一方で、法定相続人と同じように権利と義務を負う包括遺贈の場合、遺贈者に借金や債務などのマイナス財産があったときに、それらも引き継がなければならないデメリットが生じるケースもあるのです。
これに対して、無償で譲り受ける財産の種類や内容を具体的に指定できる特定遺贈の場合、包括遺贈の弱点とも言えるマイナス財産があったときに、他の相続人との揉め事が起こりにくい特徴があります。
しかしながら特定遺贈の目的で遺言書を作った場合、財産構成の変化に対応できるように定期的な見直しやチェックをおこなう必要があります。このようにそれぞれにメリット・デメリットのある遺贈の種類は、残したい財産の内容や受遺者となる相手などとの話し合いを踏まえて、残された側に負担のかからない手段を選ぶ必要があると捉えてください。

遺贈を受ける場合に気をつけたい税金のこと

相続税の申請書と印鑑と朱肉の写真

遺贈によって財産を譲るときには、受遺者側にも注意すべき税制上のポイントが多くあります。

控除額の計算人数には含まず、税額割り振りには含める

まず、法定相続人ではない第3者に財産の遺贈をするときには、この人を相続税計算における基礎控除額の計算人数に含めることはありません。
しかしながら、相続財産の取得割合に応じた税金の振り分けをする際には、法定相続人から見て第3者となる受遺者も含めて税額を決定する仕組みとなるため、注意が必要です。

相続税が2割増になる

遺贈で残された財産も、相続税の対象です。
そのため、法定相続人ではない第3者が遺贈を受けた場合、相続税が通常の20%アップになってしまうことも頭に入れておく必要があります。ちなみにこの2割加算は、相続人ではないお孫さんなどへの遺贈でも適用されます。したがって、相続もしくは遺贈を使って効率よく財産を譲る方法を考えるときに、税金への対策という目的があるときには特に注意をしてください。

亡くなるまでの3年分の贈与は課税対象

遺贈者の相続開始日から3年遡った期間内に生前贈与された財産は、相続税の課税対象となります。
したがってこの条件に合う遺贈をしているときには、相続をする財産にプラスして税額計算をしなければなりません。しかしながら、受遺者が既に贈与税を納めていた場合、相続税額から贈与税額を差し引ける贈与税額控除の制度が使える形となります。

遺贈における控除とは?

遺贈で財産を受けとる場合も、次の計算式で求める基礎控除分を課税対象額から差し引くことができます。

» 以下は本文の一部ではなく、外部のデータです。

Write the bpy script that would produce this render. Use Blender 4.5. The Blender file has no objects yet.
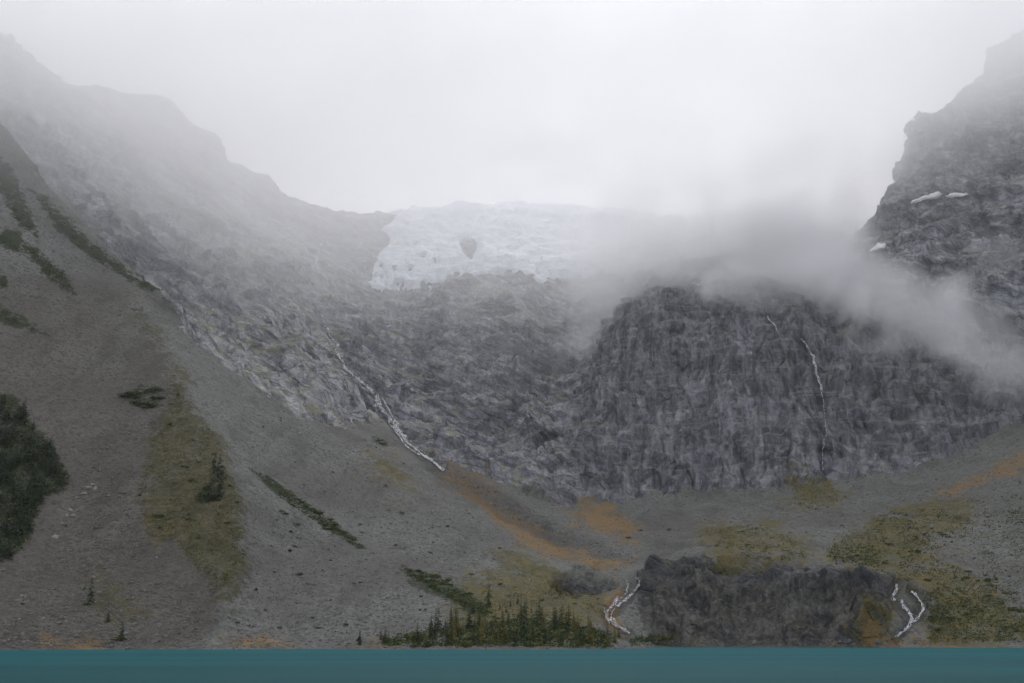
import bpy, math, random
import numpy as np
from mathutils import Vector, Matrix, Euler

random.seed(7)
rng = np.random.default_rng(7)
SC = bpy.context.scene
COL = SC.collection

# ------------------------------------------------------------------ camera constants (used to survey the valley)
F = 996.0                     # focal length in pixels of a 1024 wide frame: 35 mm lens
CAMZ = 4.0
TILT = math.atan((639.0 - 341.5) / F)
ST, CT = math.sin(TILT), math.cos(TILT)


def sight(u, v):
    """unit-range direction of a sight line: x/D, y/D, dz/D per metre of horizontal range"""
    U = (np.asarray(u, float) - 512.0) / F
    V = (341.5 - np.asarray(v, float)) / F
    dx, dy, dz = U, CT - V * ST, ST + V * CT
    h = np.sqrt(dx * dx + dy * dy)
    return dx / h, dy / h, dz / h


def at(u, v, D):
    a, b, c = sight(u, v)
    return np.stack([a * D, b * D, CAMZ + c * D], -1)


def project(P):
    x, y, z = P[..., 0], P[..., 1], P[..., 2] - CAMZ
    depth = y * CT + z * ST
    up = -y * ST + z * CT
    depth = np.maximum(depth, 1e-3)
    return 512.0 + F * x / depth, 341.5 - F * up / depth


# ------------------------------------------------------------------ noise
_pr = np.random.default_rng(11)
PERM = _pr.permutation(256).astype(np.int32)
PERM2 = np.concatenate([PERM, PERM, PERM])
_g = _pr.normal(size=(256, 3))
GRAD = (_g / np.linalg.norm(_g, axis=1)[:, None]).astype(np.float32)


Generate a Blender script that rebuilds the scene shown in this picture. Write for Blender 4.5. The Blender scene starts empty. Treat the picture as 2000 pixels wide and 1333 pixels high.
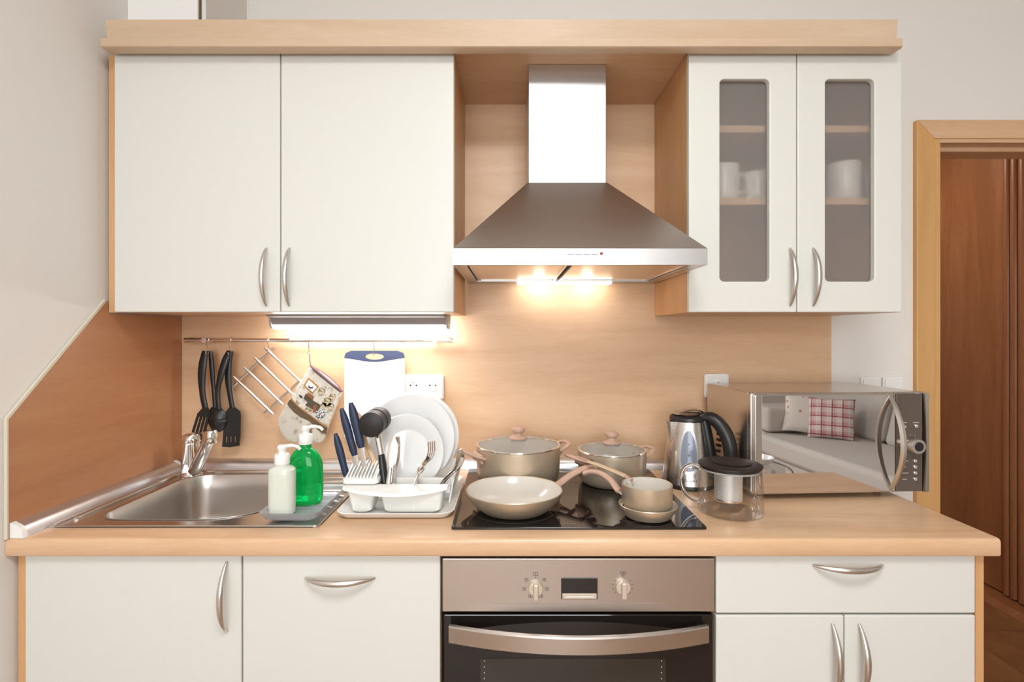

・基礎控除 = 3,000万円+600万円×相続人の人数

そのため例えば、法定相続人が3人いる遺贈者の財産総額が3,000万円だった場合は、上記の計算式で求めた基礎控除額の4,800万円(3,000万円+3人×600万円)に満たないという理由で、遺贈と相続どちらを使っていても相続税はかかりません。
しかし、先ほどご紹介したとおり遺贈による財産の取得には、相続税の2割加算などの規定もありますので、節税目的で控除などを気にされるときには、専門家に相談をしながら慎重に遺言書の作成など進めるのが理想的となるでしょう。

遺言次第で誰にでも財産を残すことができる

相続人だけでなく誰にでも財産を残せる遺贈には、負の財産を譲り渡すことにより、家族の間でトラブルが発生しやすい側面もあります。そのため、この仕組みを使って財産を譲る際には、遺贈者だけでなく受遺者側でも相続税を中心とした法律知識をきちんと確認し、最適な方法で慎重に手続きなどを進めるようにしてください。